Uzun yıllardır eğitimcilik yapan Yavuz, öğrencilerin başarısızlığının çoğu zaman zekâ düzeyinden değil, sistemli çalışma eksikliğinden kaynaklandığını ifade etti. “Bu çocuklar zeki ama çalışmadan olmuyor. Bu eksiklik de aslında ilköğretim temelinden kaynaklanıyor. Ne zaman çalışmaları gerektiğini, nasıl çalışmaları gerektiğini bilmiyorlar. Sürecin sonuna doğru da bu yönetememe durumu büyük bir tedirginliğe yol açıyor” diyen Yavuz, planlı çalışmanın erken yaşta kazandırılması gerektiğini söyledi.

Velilere de önemli uyarılarda bulunan Yavuz, özel ders furyasının bazen yanlış yönlendirmelere neden olduğunu belirtti. “Veliler çocuklarını 1-2 dersten özel derse gönderiyor ama bu yöntem sınav başarısı getirmiyor. Çünkü bu bir bütün. Tüm derslerin aynı anda götürülmesi gerekiyor. Aksi takdirde öğrenci eksik kalıyor. Bazı öğrenciler matematikte ileri seviye olabilir ama fen bilimlerinde büyük açıkları olabilir. Bu durum puan dengesini bozuyor. Bu nedenle öğrenciye göre özel, dengeli bir çalışma programı hazırlanmalı” ifadelerini kullandı.

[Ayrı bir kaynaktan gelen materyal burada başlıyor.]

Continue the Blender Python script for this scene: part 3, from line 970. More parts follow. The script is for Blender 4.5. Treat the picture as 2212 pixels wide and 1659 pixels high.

Yavuz, meslek seçiminin yalnızca ekonomik getiriye değil, bireyin mutluluğuna göre yapılması gerektiğini de sözlerine ekleyerek gençlere şu tavsiyede bulundu: “Sevdiğin bir meslekten mutlaka bir şekilde geçimini sağlarsın. Ama en azından mutlu olursun. Paradan önce mutluluğu hedeflemek önemli.”

Son 40 güne girilen bu dönemde hem öğrencilere hem de ailelerine önemli mesajlar veren Erdinç Yavuz’un açıklamaları, sınav sürecinde yol gösterici nitelikte. Geriye sayımın hızlandığı bu günlerde, sistemli ve dengeli bir hazırlık süreci öğrencilerin sınav performansını doğrudan etkileyebilir.

Sınava hazırlık sürecinin sadece öğrencinin sorumluluğunda olmadığını belirten Yavuz, bu sürece ailelerin ve öğretmenlerin de aktif şekilde katılması gerektiğini belirterek şu ifadeleri kullandı:

“Öğrenci sürecin merkezinde ama veli ve öğretmen iş birliği olmadan bu süreç sağlıklı yürümüyor. Biz zaman zaman ders anlatmayı bırakıp veli ile öğrenci arasındaki bağı kurmaya çalışıyoruz. Öğrenci burada duygularını anlatıyor ama evde ailesiyle paylaşmıyor. Bu paylaşım eksikliği, sorunları da beraberinde getiriyor.”